→ **EXERCISE DIRECTIONS**
Extract the lines of the material below, beginning with the first and ending with the line that holds "tag(sp, 'crumpled dark". Skip every picture.

→ **DATA BLOCK**
****************

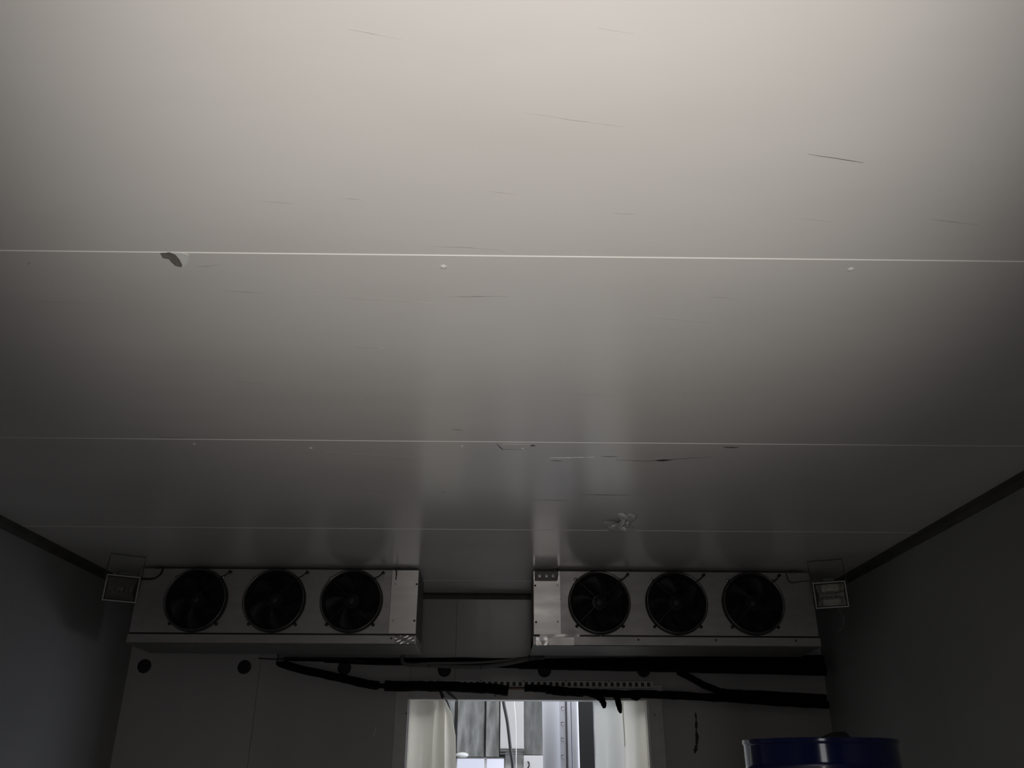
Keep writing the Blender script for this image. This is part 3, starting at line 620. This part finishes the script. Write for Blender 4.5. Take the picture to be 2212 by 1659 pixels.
sp = MB().lathe([(.05, 0), (.062, .01), (.058, .03), (.03, .045), (.002, .048)], (PY(1812, 1590, 3.62).x, 3.64, ztop-.018), 'z', 16).build('rag', 'black', None, (PY(1812, 1590, 3.62).x, 3.64, ztop-.018))
for v in sp.data.vertices: v.co *= 1+.25*noise.noise(v.co*30)
tag(sp, 'crumpled dark rag lying on top of the upper blue drum', 'rag')

# ------------------------------------------------------------------ the hall beyond the far door
HY = 8.0
def sset(mb, name, m, label=None): return tag(mb.build(name, m), label, None, None, 'structure')
sset(MB().box((-2.6, YB+.12, -.1), (2.6, 9.2, 0)), 'floor_hall', 'floor')
sset(MB().box((-2.6, YB+.12, 3.2), (2.6, 9.2, 3.3)), 'ceiling_hall', 'plaster')
sset(MB().box((-2.7, YB+.12, 0), (-2.6, 9.2, 3.3)), 'wall_hall_left', 'plaster')
mb = MB(); mb.box((2.6, YB+.12, 0), (2.7, 6.0, 3.3)); mb.box((2.6, 8.0, 0), (2.7, 9.2, 3.3)); mb.box((2.6, 6.0, 2.8), (2.7, 8.0, 3.3))
sset(mb, 'wall_hall_right', 'plaster')
sset(MB().box((-2.6, YB+.121, ZC), (2.6, YB+.16, 3.3)), 'wall_hall_front', 'plaster')
BK = MB(); BK.box((-2.6, HY+.13, 0), (PY(986, 1637, HY).x, HY+.2, 3.2)); BK.box((PY(1090, 1637, HY).x, HY+.13, 0), (2.6, HY+.2, 3.2))
BK.box((PY(986, 1637, HY).x, HY+.13, PY(986, 1637, HY).z), (PY(1090, 1637, HY).x, HY+.2, 3.2)); BK.box((PY(986, 1637, HY).x, HY+.13, 0), (PY(1090, 1637, HY).x, HY+.2, 1.0))
whf = setting('wall_hall_back', 'grey stained rendered wall of the hall seen through doorway')
BK.build('wall_core', 'concrete', whf)
def hp(x0, x1, y0, y1, m, name, dy=0, th=.1):
    a, b = PY(x0, y1, HY-dy), PY(x1, y0, HY-dy); z0 = a.z if y1 < 1700 else 0; z1 = b.z if y0 > 1500 else 3.2
    return MB().box((a.x, HY-dy, z0), (b.x, HY-dy+th, z1), .003).build(name, m, whf)
hp(700, 986, 1400, 1800, 'concrete', 'render_panel'); hp(986, 1049, 1400, 1635, 'concrete', 'render_panel', .0); hp(1049, 1080, 1400, 1635, 'concrete', 'render_panel', .03)
hp(1080, 1131, 1400, 1620, 'plaster', 'plaster_pier', .06); hp(1131, 1174, 1400, 1631, 'concrete_dark', 'render_panel', .0)
hp(1090, 1131, 1620, 1800, 'plaster', 'lower_panel', -.02); hp(1131, 1500, 1631, 1800, 'concrete', 'lower_panel', -.02); hp(1174, 1500, 1400, 1631, 'concrete', 'render_panel', -.01)
for y in (1618, 1622, 1628): 
    a, b = PY(1080, y, HY-.07), PY(1131, y+.5, HY-.07); MB().tube([a, b], .006 if y != 1622 else .009, 8).build('conduit', 'cable', whf)
win = setting('window_1', 'bright white window low in the hall wall seen through doorway')
a, b = PY(986, 1637, HY), PY(1090, 1637, HY)
mb = MB(); mb.box((a.x, HY+.02, 1.5), (a.x+.004, HY+.10, a.z)); mb.box((a.x, HY+.02, a.z-.006), (b.x, HY+.10, a.z+.003)); mb.box((b.x-.006, HY+.02, 1.5), (b.x, HY+.10, a.z))
mb.build('window_frame', 'box', win)
m_ = PY(1049, 1640, HY).x; MB().box((m_-.012, HY+.03, 1.5), (m_+.010, HY+.07, a.z)).build('mullion', 'box', win)
for x0, x1 in ((a.x+.004, m_-.012), (m_+.010, b.x-.006)): MB().box((x0, HY+.048, 1.5), (x1, HY+.052, a.z-.006)).build('pane', 'pane', win)
MB().box((a.x, HY, 0), (b.x, HY+.1, 1.5)).build('wall_below_window', 'concrete', whf)
p = PY(998, 1631, HY-.02); mb = MB().lathe([(.001, -.02), (.02, -.016), (.034, -.004), (.036, .01), (.02, .03)], p, 'y', 12); o = mb.build('foam_blob', 'filler', whf)
for v in o.data.vertices: v.co.x += .6*(v.co.x-p.x); v.co.z += -.35*(v.co.z-p.z)
# pale box on the hall wall with a hooked handle
a, b = PY(1131, 1700, HY-.10), PY(1173, 1632, HY-.10)
bx = thing('wall_box', (a.x, HY-.10, a.z), 'pale square box on hall wall with small dark hook, seen through doorway', 'box'); bo = bx.location.copy()
MB().box((a.x, HY-.10, a.z), (b.x, HY-.005, b.z), .004).build('casing', 'box', bx, bo)
MB().tube([PY(1140, 1645, HY-.11), PY(1143, 1648, HY-.115), PY(1143, 1654, HY-.115), PY(1140, 1659, HY-.11)], .006, 8).build('handle', 'black', bx, bo)
# open white door leaf standing in the hall
LY = 6.25
leaf = thing('door_leaf', (PY(1212, 1600, LY).x, LY, .02), 'open white insulated door leaf with bright edge standing beyond the doorway', 'door'); lo = leaf.location.copy()
def vbar(x0, x1, Y0, Y1, m, name, zt=2.6, bev=.003):
    a, b = PY(x0, 1600, Y0), PY(x1, 1600, Y0); return MB().box((a.x, Y0, .02), (b.x, Y1, zt), bev).build(name, m, leaf, lo)
a, b = PY(1172, 1600, LY).x, PY(1211, 1600, LY).x; rad = (b-a)/2; mb = MB(); vs = []
K = 16
for k in range(K+1):
    an = PI*k/K; vs += [((a+b)/2-math.cos(an)*rad, LY-math.sin(an)*rad*.55, .02), ((a+b)/2-math.cos(an)*rad, LY-math.sin(an)*rad*.55, 2.6)]
mb.add(vs, [(2*k, 2*k+1, 2*k+3, 2*k+2) for k in range(K)], True); mb.build('rounded_face', 'white_door', leaf, lo)
vbar(1211, 1223, LY, LY+.03, 'white_door', 'channel'); vbar(1222.5, 1226, LY-.008, LY+.03, 'gasket', 'gasket'); vbar(1226, 1234, LY-.004, LY+.03, 'white_door', 'edge_profile')
vbar(1234, 1236.5, LY+.004, LY+.03, 'gasket', 'groove'); 
a, b = PY(1236, 1600, LY).x, PY(1251, 1600, LY).x; vs = []
for k in range(K+1):
    an = PI*k/K; vs += [((a+b)/2-math.cos(an)*(b-a)/2, LY-math.sin(an)*.02, .02), ((a+b)/2-math.cos(an)*(b-a)/2, LY-math.sin(an)*.02, 2.6)]
MB().add(vs, [(2*k, 2*k+1, 2*k+3, 2*k+2) for k in range(K)], True).build('bright_edge', 'white_door', leaf, lo)
for y in (1527, 1560, 1594, 1631, 1668):
    p, q = PY(1212, y+1, LY-.01), PY(1218, y-.5, LY-.01); MB().box((p.x, LY-.012, p.z), (q.x, LY, q.z), .002).build('clip', 'gasket', leaf, lo)
    MB().box((q.x-.014, LY-.014, p.z-.016), (q.x-.003, LY-.001, p.z-.002), .003).build('clip', 'edge', leaf, lo)
a, b = PY(1251, 1600, 6.4).x, PY(1284, 1600, 6.4).x
o = MB().box((a, 6.4, 0), (b, 6.46, 3.2), .003).build('steel_post', 'post', None, (a, 6.4, 0)); tag(o, 'dark steel post between white door leaf and grey plastic strip', 'post')
cable([(1086, 1470), (1087, 1512), (1096, 1560), (1103, 1620), (1108, 1659), (1112, 1760)], 7.0, .012, 'dark thick cable hanging at a slant in the hall doorway view', m='ring')
cable([(1107, 1470), (1110, 1512), (1114, 1560), (1115, 1620), (1115, 1659), (1116, 1760)], 6.9, .0035, 'thin white wire hanging beside the dark slanted cable', m='white_wire')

****************

→ **SOLUTION TO THIS PROBLEM**
Keep writing the Blender script for this image. This is part 3, starting at line 620. This part finishes the script. Write for Blender 4.5. Take the picture to be 2212 by 1659 pixels.
sp = MB().lathe([(.05, 0), (.062, .01), (.058, .03), (.03, .045), (.002, .048)], (PY(1812, 1590, 3.62).x, 3.64, ztop-.018), 'z', 16).build('rag', 'black', None, (PY(1812, 1590, 3.62).x, 3.64, ztop-.018))
for v in sp.data.vertices: v.co *= 1+.25*noise.noise(v.co*30)
tag(sp, 'crumpled dark rag lying on top of the upper blue drum', 'rag')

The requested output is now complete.